Benefits of Digitized Notes

  • Searching – instantly find anything
  • Categorizing with notebooks, pages, tags, categories
  • Easier to share (cut/paste and post to blog or email)
  • Integration with pictures, web clips, links
  • Synchronization across multiple devices (pc, laptop, tablet, and phone) – Take Notes Everywhere!
  • Backups – Never Lose the notes you worked so hard on
  • Looks good!
Using OneNote for Japanese notes

Using OneNote for Japanese notes

But I gotta admit, it took me a long time to make that electronic note page. And it’s buried inside my apps, so I can’t see myself picking it up and re-reading it much, I can see forgetting it easily.
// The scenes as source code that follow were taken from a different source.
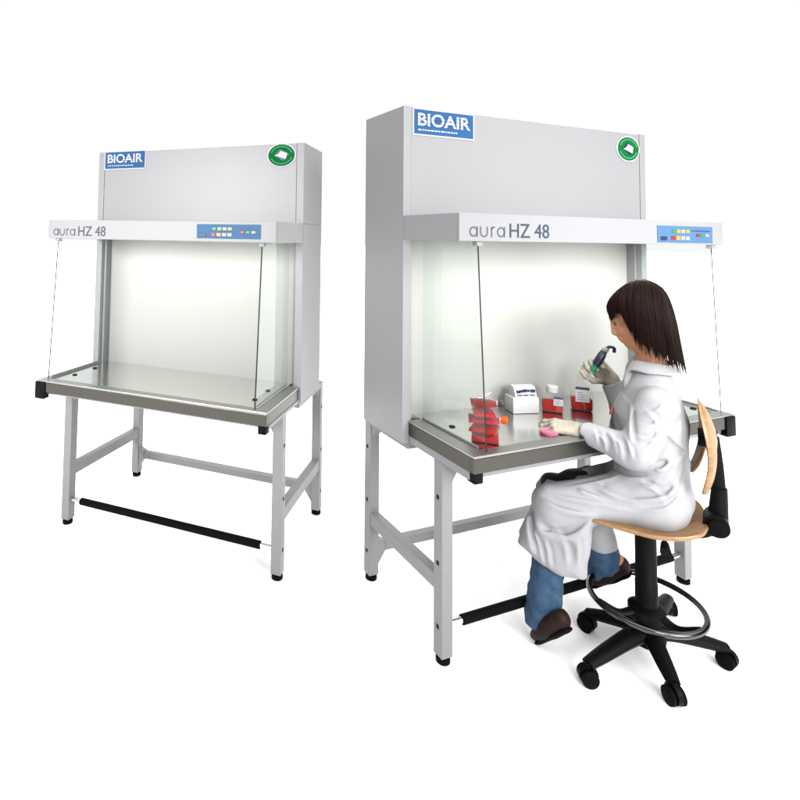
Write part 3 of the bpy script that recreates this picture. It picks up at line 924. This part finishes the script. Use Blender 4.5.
fold([V((1.0523, 1.8600, 0.6486)), V((1.1106, 1.8000, 0.6238)), V((1.1955, 1.7600, 0.6058))], .014, .006)
fold([V((1.1234, 1.8300, 0.6826)), V((1.1579, 1.7900, 0.6743)), V((1.2293, 1.7600, 0.6823))], .012, .008)
fold([V((1.1972, 1.7600, 0.7008)), V((1.2653, 1.7550, 0.7167)), V((1.3642, 1.7900, 0.7488))], .012, .007)
fold([V((1.1662, 1.7450, 0.6189)), V((1.2492, 1.7350, 0.6375)), V((1.3548, 1.7800, 0.6691))], .013, .007)
fold([V((1.1864, 1.7450, 0.6756)), V((1.2366, 1.7350, 0.6498)), V((1.3005, 1.7800, 0.5819))], .011, .006)
fold([V((1.2083, 1.8000, 0.9124)), V((1.1936, 1.7900, 0.8336)), V((1.1924, 1.7800, 0.7693))], .010, .006)
fold([V((0.8951, 1.8700, 0.5307)), V((0.8863, 1.8600, 0.4524)), V((0.9061, 1.8600, 0.3668))], .014, .010)
fold([V((0.9727, 1.8300, 0.4700)), V((0.9935, 1.8200, 0.4174)), V((0.9995, 1.8200, 0.3594))], .013, .007)
fold([V((1.0979, 1.8300, 0.7948)), V((1.1252, 1.8200, 0.7724)), V((1.1314, 1.8200, 0.7330))], .009, .005)
fold([V((1.1520, 1.8300, 0.7890)), V((1.1789, 1.8200, 0.7601)), V((1.1848, 1.8200, 0.7076))], .010, .006)
fold([V((1.2985, 2.0000, 0.8823)), V((1.3349, 2.0000, 0.8391)), V((1.3416, 2.0000, 0.7954))], .010, .005)
fold([V((1.3231, 1.8000, 0.9670)), V((1.3555, 1.8000, 0.9148)), V((1.3738, 1.8000, 0.8364))], .012, .006)
# cross folds on the sleeves and long soft folds down the back and lap
fold([V((1.2141, 1.7800, 0.8796)), V((1.2430, 1.7600, 0.8930)), V((1.2800, 1.7700, 0.9098))], .0065, .0042)
fold([V((1.2068, 1.7800, 0.8406)), V((1.2356, 1.7600, 0.8480)), V((1.2724, 1.7700, 0.8580))], .0065, .0042)
fold([V((1.2028, 1.7800, 0.8017)), V((1.2234, 1.7600, 0.8031)), V((1.2518, 1.7700, 0.8062))], .0065, .0042)
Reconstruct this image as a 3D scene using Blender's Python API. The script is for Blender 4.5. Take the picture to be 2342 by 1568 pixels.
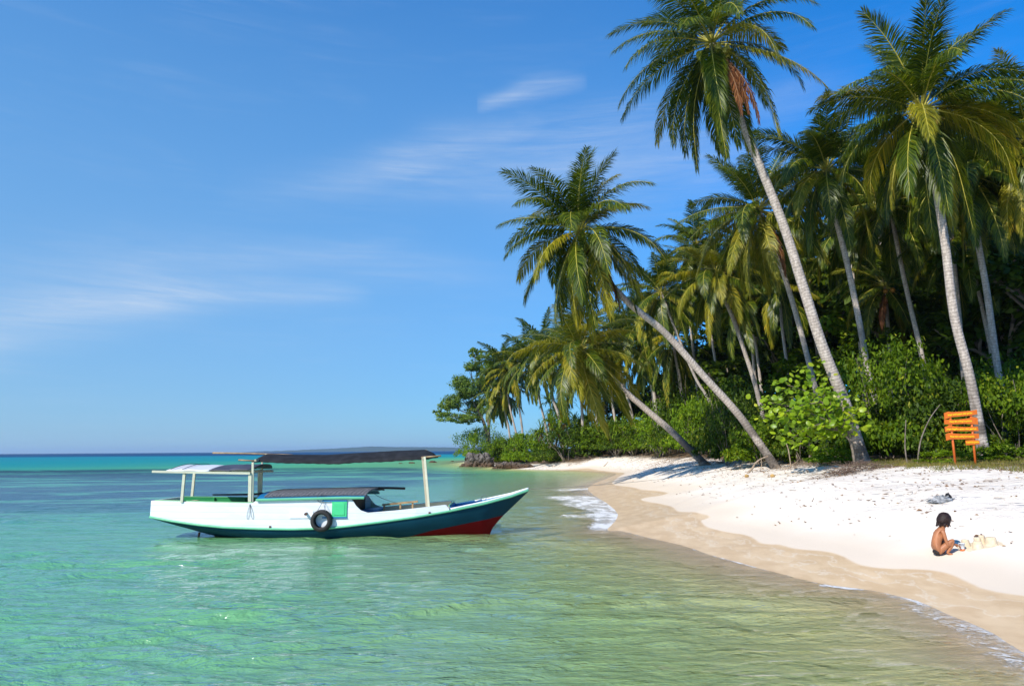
import bpy, bmesh, math, random
import numpy as np
from mathutils import Vector, Matrix, noise
R = math.radians
sc = bpy.context.scene
COL = sc.collection
for _o in list(bpy.data.objects): bpy.data.objects.remove(_o, do_unlink=True)

# ------------------------------------------------------------------ camera
FPX, WPX, HPX = 1600.0, 2342.0, 1568.0
CAMZ = 2.2
PITCH, ROLL = math.atan(245/FPX), R(0.39)
F = Vector((0, math.cos(PITCH), math.sin(PITCH)))
R0 = Vector((1, 0, 0)); U0 = Vector((0, -math.sin(PITCH), math.cos(PITCH)))
CR = R0*math.cos(ROLL) - U0*math.sin(ROLL)
CU = U0*math.cos(ROLL) + R0*math.sin(ROLL)
CAM = Vector((0, 0, CAMZ))
cam_d = bpy.data.cameras.new('camera'); cam = bpy.data.objects.new('camera', cam_d); COL.objects.link(cam)
cam_d.sensor_width = 36; cam_d.lens = 36*FPX/WPX; cam_d.clip_start = .1; cam_d.clip_end = 40000
m = Matrix.Identity(4)
for i in range(3): m[i][0] = CR[i]; m[i][1] = CU[i]; m[i][2] = -F[i]
m.translation = CAM; cam.matrix_world = m
sc.camera = cam

# ------------------------------------------------------------------ sun, sky, exposure
SUN_EL = R(38); SUN_AZ = R(-139)          # azimuth of the sun, 0 = away from camera, clockwise positive
SUN = Vector((math.sin(SUN_AZ)*math.cos(SUN_EL), math.cos(SUN_AZ)*math.cos(SUN_EL), math.sin(SUN_EL)))
sl = bpy.data.lights.new('sun', 'SUN'); sl.energy = 5.0; sl.angle = R(.53); sl.color = (1, .945, .85)
so = bpy.data.objects.new('sun', sl); COL.objects.link(so)
so.rotation_euler = (-SUN).to_track_quat('-Z', 'Y').to_euler(); so.location = (0, 0, 60)
sc.view_settings.view_transform = 'Standard'; sc.view_settings.look = 'None'
sc.view_settings.gamma = 1; sc.view_settings.exposure = 0.22
sc.view_settings.use_curve_mapping = False

def ray(px, py):
    return (F*FPX + CR*(px-WPX/2) - CU*(py-HPX/2)).normalized()
def P(px, py, Y):
    d = ray(px, py); return CAM + d*(Y/d.y)
def G0(px, py, z=0.0):
    d = ray(px, py); return CAM + d*((z-CAMZ)/d.z)
def Z1(x, y): return ((340+x*.4355)*.9149, (1080+y*.4355)*.9149)
def Z2(x, y): return ((340+x/6.03)*.9149, (1100+y/6.03)*.9149)

world = bpy.data.worlds.new('World'); sc.world = world; world.use_nodes = True
wt = world.node_tree; wn = wt.nodes; wl = wt.links
bg = wn['Background']; bg.inputs[1].default_value = 0.115
sky = wn.new('ShaderNodeTexSky'); sky.sky_type = 'NISHITA'; sky.sun_disc = False
sky.sun_elevation = SUN_EL; sky.sun_rotation = SUN_AZ % (2*math.pi)
sky.altitude = 0; sky.air_density = 1.0; sky.dust_density = 0.35; sky.ozone_density = 3.0
hs = wn.new('ShaderNodeHueSaturation'); hs.inputs['Saturation'].default_value = 1.22; hs.inputs['Value'].default_value = 1.0
tn = wn.new('ShaderNodeMix'); tn.data_type = 'RGBA'; tn.blend_type = 'MULTIPLY'; tn.inputs[0].default_value = 1; wl.new(sky.outputs[0], tn.inputs[6]); tn.inputs[7].default_value = (.46, 1.08, 1.72, 1)
wl.new(tn.outputs[2], hs.inputs['Color'])
def wmath(op, a, b=None, c=None):
    n = wn.new('ShaderNodeMath'); n.operation = op
    for i, v in enumerate((a, b, c)):
        if v is None: continue
        if isinstance(v, (int, float)): n.inputs[i].default_value = v
        else: wl.new(v, n.inputs[i])
    return n.outputs[0]
tc = wn.new('ShaderNodeTexCoord'); sx = wn.new('ShaderNodeSeparateXYZ'); wl.new(tc.outputs['Generated'], sx.inputs[0])
AZ = wmath('ARCTAN2', sx.outputs[0], sx.outputs[1]); EL = wmath('ARCSINE', sx.outputs[2])
cxyz = wn.new('ShaderNodeCombineXYZ'); wl.new(wmath('MULTIPLY', AZ, 2.2), cxyz.inputs[0]); wl.new(wmath('MULTIPLY', EL, 11), cxyz.inputs[1])
nz = wn.new('ShaderNodeTexNoise'); nz.inputs['Scale'].default_value = 1.6; nz.inputs['Detail'].default_value = 7; nz.inputs['Roughness'].default_value = .62
nz.inputs['Distortion'].default_value = .5
wl.new(cxyz.outputs[0], nz.inputs['Vector'])
def azel(px, py):
    d = ray(px, py); return math.atan2(d.x, d.y), math.asin(d.z)
def wcurve(inp, pts, lo, hi, vlo, vhi):
    a = wmath('DIVIDE', wmath('SUBTRACT', inp, lo), hi-lo)
    n = wn.new('ShaderNodeFloatCurve'); wl.new(a, n.inputs['Value'])
    cu = n.mapping.curves[0]
    P_ = [((x-lo)/(hi-lo), (v-vlo)/(vhi-vlo)) for x, v in pts]
    cu.points[0].location = P_[0]; cu.points[1].location = P_[-1]
    for q in P_[1:-1]: cu.points.new(*q)
    n.mapping.extend = 'HORIZONTAL'; n.mapping.update()
    return wmath('ADD', wmath('MULTIPLY', n.outputs[0], vhi-vlo), vlo)
bands = [  # pixel points (x, y, half width px, strength)
    [(-200, 800, 60, .8), (0, 735, 50, 1), (250, 690, 40, .9), (500, 662, 26, .8), (700, 665, 20, .55), (860, 680, 14, .0)],
    [(-100, 690, 60, .35), (200, 640, 55, .45), (430, 605, 40, .5), (700, 592, 22, .55), (950, 605, 22, .35), (1200, 650, 20, .1), (1300, 670, 20, 0)],
    [(500, 430, 30, 0), (700, 418, 26, .3), (860, 392, 30, .6), (1000, 345, 34, .65), (1150, 312, 28, .5), (1300, 290, 20, .1), (1400, 280, 20, 0)],
    [(800, 430, 30, 0), (1000, 420, 30, .35), (1200, 400, 55, .5), (1500, 350, 60, .6), (1700, 380, 60, .4), (2000, 400, 60, 0)],
    [(1090, 245, 12, 0), (1140, 230, 11, .9), (1220, 205, 15, .8), (1300, 192, 12, .6), (1345, 188, 10, 0)],
    [(1700, 260, 30, 0), (1800, 235, 32, .5), (1900, 210, 30, .3), (2000, 200, 30, 0)]]
tot = None
for b in bands:
    q = [(azel(x, y), 1.7*abs(azel(x, y-w)[1]-azel(x, y)[1]), s) for x, y, w, s in b]
    lo, hi = q[0][0][0], q[-1][0][0]
    c = wcurve(AZ, [(a[0], a[1]) for a, w, s in q], lo, hi, 0, .7)
    w_ = wcurve(AZ, [(a[0], w) for a, w, s in q], lo, hi, 0, .08)
    s_ = wcurve(AZ, [(a[0], s) for a, w, s in q], lo, hi, 0, 1)
    e = wmath('DIVIDE', wmath('SUBTRACT', EL, c), w_)
    g = wmath('EXPONENT', wmath('MULTIPLY', wmath('MULTIPLY', e, e), -1))
    ins = wmath('MULTIPLY', wmath('GREATER_THAN', AZ, lo), wmath('LESS_THAN', AZ, hi))
    g = wmath('MULTIPLY', wmath('MULTIPLY', g, s_), ins)
    tot = g if tot is None else wmath('MAXIMUM', tot, g)
nf = wmath('MULTIPLY', wmath('SUBTRACT', nz.outputs[0], .08), 1.55)
cf = wmath('MULTIPLY', wmath('MULTIPLY', tot, nf), .62)
cz2 = wn.new('ShaderNodeMapping'); wl.new(cxyz.outputs[0], cz2.inputs[0]); cz2.inputs['Rotation'].default_value = (0, 0, .35); cz2.inputs['Scale'].default_value = (1, 3.2, 1)
nz2 = wn.new('ShaderNodeTexNoise'); nz2.inputs['Scale'].default_value = 2.2; nz2.inputs['Detail'].default_value = 8; nz2.inputs['Roughness'].default_value = .68; nz2.inputs['Distortion'].default_value = .8; wl.new(cz2.outputs[0], nz2.inputs['Vector'])
fil = wmath('ADD', .62, wmath('MULTIPLY', wmath('SUBTRACT', nz2.outputs[0], .38), 1.8)); cf = wmath('MULTIPLY', cf, wmath('MAXIMUM', fil, .15))
veil = wmath('MULTIPLY', wmath('MULTIPLY', wmath('MAXIMUM', wmath('SUBTRACT', nz.outputs[0], .48), 0), wmath('MAXIMUM', wmath('SUBTRACT', nz2.outputs[0], .4), 0)), 1.3)
cn = wmath('MINIMUM', wmath('MAXIMUM', wmath('ADD', cf, veil), 0), .75)
mx = wn.new('ShaderNodeMix'); mx.data_type = 'RGBA'; wl.new(cn, mx.inputs[0])
# pale air towards the horizon and towards the sun's side
hz = wcurve(EL, [(-.1, .92), (0, .90), (.05, .84), (.12, .80), (.25, .72), (.45, .52), (.75, .22), (1.5, .05)], -.1, 1.5, 0, 1)
hz = wmath('MULTIPLY', hz, wcurve(AZ, [(-3.2, 1), (-1, 1), (-.35, .95), (.1, .78), (.45, .26), (.8, .14), (3.2, .6)], -3.2, 3.2, 0, 1))
mh = wn.new('ShaderNodeMix'); mh.data_type = 'RGBA'; wl.new(hz, mh.inputs[0]); wl.new(hs.outputs[0], mh.inputs[6]); pc = wn.new('ShaderNodeMix'); pc.data_type = 'RGBA'; wl.new(wcurve(EL, [(-.1, 0), (.0, 0), (.12, .35), (.32, .8), (.6, 1), (1.5, 1)], -.1, 1.5, 0, 1), pc.inputs[0]); pc.inputs[6].default_value = (2.55, 3.9, 5.35, 1); pc.inputs[7].default_value = (1.60, 3.35, 5.35, 1); wl.new(pc.outputs[2], mh.inputs[7])
wl.new(mh.outputs[2], mx.inputs[6])
mx.inputs[7].default_value = (5.0, 5.7, 6.7, 1)
wl.new(mx.outputs[2], bg.inputs[0])

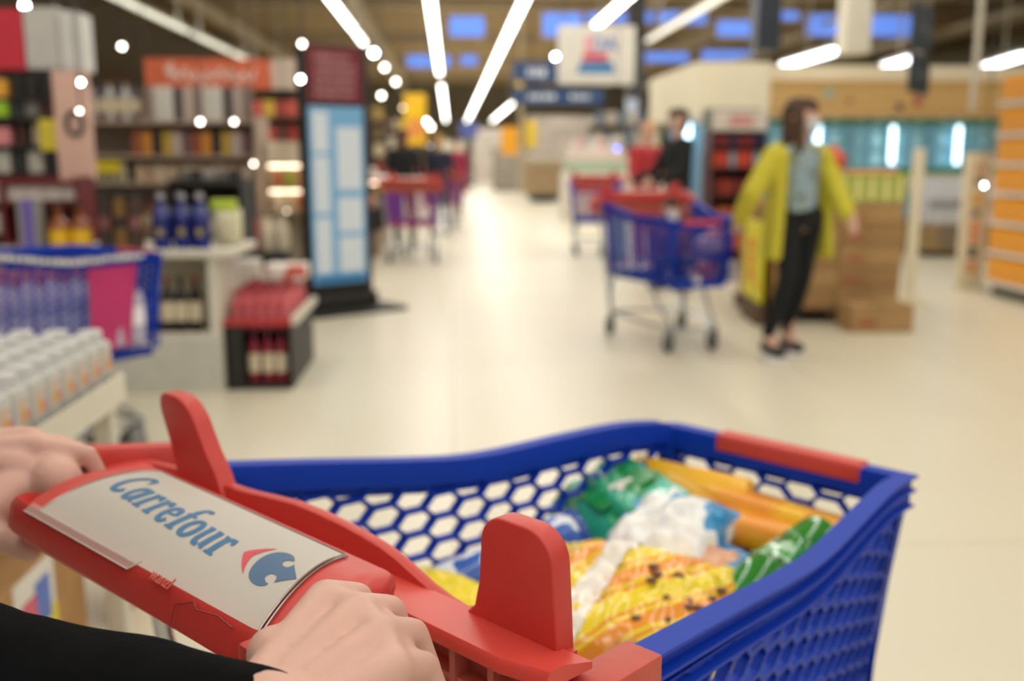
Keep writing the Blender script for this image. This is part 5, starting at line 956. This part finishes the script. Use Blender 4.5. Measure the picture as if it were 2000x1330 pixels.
# navy direction signs and the white poster
t = thing('direction_sign', 'navy hanging direction sign with two boards behind the white poster', 'sign', (1.25, 19, 0))
for (x0, x1, z0, z1) in ((-.08, .85, 2.62, 2.98), (-.08, 1.62, 2.22, 2.50)): MB().box(x0, x1, -.03, .03, z0, z1).build('board', mat('22426e', .5), t, 0)
wm_ = mat('c8ccd4', .5); blurlines(t, 'white_lettering', wm_, .18, .55, 2.70, 2.90, -.031, 1, 4, .2); blurlines(t, 'white_lettering', wm_, .16, .80, 2.28, 2.45, -.031, 1, 5); blurlines(t, 'white_lettering', wm_, .95, 1.45, 2.28, 2.45, -.031, 1, 6)
MB().box(-.04, .10, -.034, -.03, 2.54, 2.64).build('yellow_mark', mat('c8a848', .5), t, 0)
MB().box(.0, .012, -.01, .01, 2.5, CZ-.02).build('suspension_wire', DKF, t, 0); MB().box(.80, .812, -.01, .01, 2.98, CZ-.02).build('suspension_wire', DKF, t, 0); MB().box(.40, .46, -.02, .02, 2.5, 2.62).build('bracket', DKF, t, 0)
p = at(1090, 50, 15.2); q = at(1238, 165, 15.2)
t = thing('price_poster', 'large white hanging poster with pink, red and blue print', 'poster', ((p.x+q.x)/2, 15.2, q.z)); w_ = (q.x-p.x)/2; h_ = p.z-q.z; MB().rbox(-w_, w_, -.04, .04, 0, h_, .01, 1).build('poster_face', mat('d6d2c8', .5), t)
MB().box(-w_*.32, -w_*.10, -.046, -.04, h_*.55, h_*.82).build('pink_print', mat('e09aa4', .5), t, 0)
o = text('DA', 'blue_print', h_*.34, mat('4668b4', .5), t, (w_*.18, -.041, h_*.68), depth=.004, bold=.006); MB().box(-w_*.36, w_*.30, -.046, -.04, h_*.40, h_*.53).build('red_print', mat('cc4656', .5), t, 0)
MB().add([(-w_*.52, -.041, h_*.18), (w_*.46, -.041, h_*.18), (w_*.46, -.046, h_*.34), (w_*.30, -.046, h_*.40), (-w_*.42, -.046, h_*.38)], [(0, 1, 2, 3, 4)]).build('blue_band', mat('3f7cae', .5), t, 0)
for sx in (-w_*.8, w_*.8): MB().box(sx-.006, sx+.006, -.006, .006, h_, CZ-q.z-.02).build('suspension_wire', DKF, t, 0)
# --- posts
for (px, w_, Y, m, lab) in [(1495, .155, 13.3, mat('1c2430', .5), 'dark navy square post rising to the roof above the cream bulkhead'), (1668, .165, 13.3, mat('d8d2c0', .5), 'cream square post rising to the roof above the wood fascia')]:
    p = at(px, 60, Y); o = MB().box(-w_, w_, -w_, w_, 2.62 if px < 1500 else 2.6, CZ-.02).build('post', m, None, 0); tag(o, lab, 'post'); o.location = (p.x, Y, 0)
for (px, Y, w_, c, lab) in [(1243, 26, .20, '3a3a3c', 'dark post right behind the white poster'), (1912, 9.5, .022, 'c8c4b4', 'thin pale pole hanging at the right, beside the dark hanging sign'), (1018, 34, .06, 'b8a888', 'thin pale pole left of the navy sign')]:
    p = at(px, 60, Y); o = MB().box(-w_, w_, -w_, w_, 0 if Y > 10 else 1.7, CZ-.02).build('pole', mat(c, .5), None, 0); tag(o, lab, 'pole'); o.location = (p.x, Y, 0)
# --- freezer hall on the right
FY = 12.9
def px2(px, py): return at(px, py, FY)
a = px2(1360, 130); b_ = px2(1500, 215); c = px2(2010, 230); wz = px2(1500, 230).z; wt = px2(1500, 155).z; ct = px2(1500, 122).z
t = thing('bulkhead', 'cream bulkhead over the freezer wall at the right', 'bulkhead', (a.x, FY, 0)); MB().box(0, b_.x-a.x, -.05, 3.0, wz+.02, ct).build('left_box', CREAM, t, 0); MB().box(b_.x-a.x, c.x-a.x, .1, 3.0, wt, ct-.02).build('upper_band', CREAM, t, 0)
MB().box(.01, .10, 2.6, 2.9, 0, wz+.02).build('support', CREAM, t, 0)
t = thing('wood_fascia', 'light wooden fascia board above the glass freezer doors', 'fascia', (b_.x+.01, FY, 0)); wl = c.x-b_.x; MB().box(0, wl, -.02, .09, wz, wt-.01).build('boards', pattern('wood_planks', ['c8a468', 'c29c60', 'cfae74', 'bc9658'], 'bands', .8, .6, 2, 'Z'), t, 0); MB().box(0, wl, -.06, -.02, wz, wz+.05).build('lower_ledge', mat('c8a878', .6), t, 0)
for (u, z, s, m) in ((.22, .66, .07, mat('9cb0a0', .5)), (.49, .30, .05, mat('4a4c50', .5)), (.56, .45, .07, mat('a85a4a', .5)), (.30, .45, .04, mat('8a6a3c', .5))): MB().lathe([(0, -.03), (s, -.03), (s, -.022), (0, -.022)], 12, Matrix.Translation((wl*u, 0, wz+(wt-wz)*z)) @ Matrix.Rotation(PI/2, 4, 'X') @ Matrix.Translation((0, 0, .055))).build('fascia_picture', m, t)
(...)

I looked back upon my hand-written notes. It’s so easy to make little drawings, oh the freedom to draw/write whatever I want! So I reflected upon some of the advantages I enjoyed while using physical pen and paper.

Japanese From Zero Notes

Japanese From Zero Notes

Benefits of Pen and Paper

  • Ease of use – just pick up a pad of paper and a pen!
  • I find it easy to read when my notes are laying around my desk
  • Freedom to add kana/kanji, drawings… (you can do this digitally too, if you have it setup)
  • Silly, but I find it gratifying to write and fill up a notebook with notes!
  • I’m more focused and less likely to “tab out” to one of Internet’s many distractions
  • Studies have proven retention is best with good ole pen and paper

That last point though! Is it true? I fired up google to see which note-taking method is best, and while digital note-taking these days is more prevalent, according to this study, writing by hand is superior in terms of better understanding the material and retention.

Here’s a few links summarizing that study if you want to learn the details:

TLDR: Laptop note-taking seems great since you can type faster than you hand-write, so students can copy a professor’s lecture verbatim. Recording the lecture is even possible with a laptop. But transcribing word for word means less thought is given while taking notes, and thus, less conceptual understanding of the topic. Slowly writing by hand forces you to listen and comprehend the material so you can write concise notes. Even the act of writing things down by hand helps solidify the topic.

You might think, well those laptop users who have basically recorded the entire lecture word for word will fare better a week later after reading their notes? Nope, then, the physical note-takers performed better.

Notetaking for Meetings

I asked my husband, who works in a large corporation, how people take notes in their meetings. He says all kinds – pen and paper, OneNote, you name it. These are mostly older people, so not people who grew up with cellphones and ipads or even laptops.

He personally prefers pen and paper, he loves his Moleskin notebooks and his cheap hotel pens.  He seemed very excited about his notebook and how he loved his expensive, quality notebook, but he can justify spending $10 every ten months on a new one. And free pens from conventions and hotels are, of course, free! Upon hearing that, I slowly backed out of his room, thinking about how much I spent on pens and paper…

As an example, with his permission, I snapped a quick pic of his notes he took while on a conference call (I blurred the notes for privacy reasons). As I was looking on his desk, I did notice all his free pens…

Result after Researching the topic

That sold it for me – knowing I’ll have better retention! Deep down I wanted to keep using my notebooks anyway. I’ll keep using my awesome pens and notebooks!  I still sometimes use OneNote/Evernote for planning things, but I don’t use it enough to make the most optimal use out of it.

Ironically, I admit I hardly have time to take notes yet from grammar books. Too much time spent researching “how to take notes best”, selecting and shopping for the most inspiring notebooks and pens, and then blogging about it all… but that’s just me, and I’m a weird perfectionist. But with all that out of the way, I can proceed with no qualms on learning Japanese grammar with hand-written notes!

Fun notebooks and pens for note-taking

Fun notebooks and pens for note-taking

How about you? Do you take notes on the things you’re learning about Japanese? If so, what do you use – pen, keyboard, or stylus?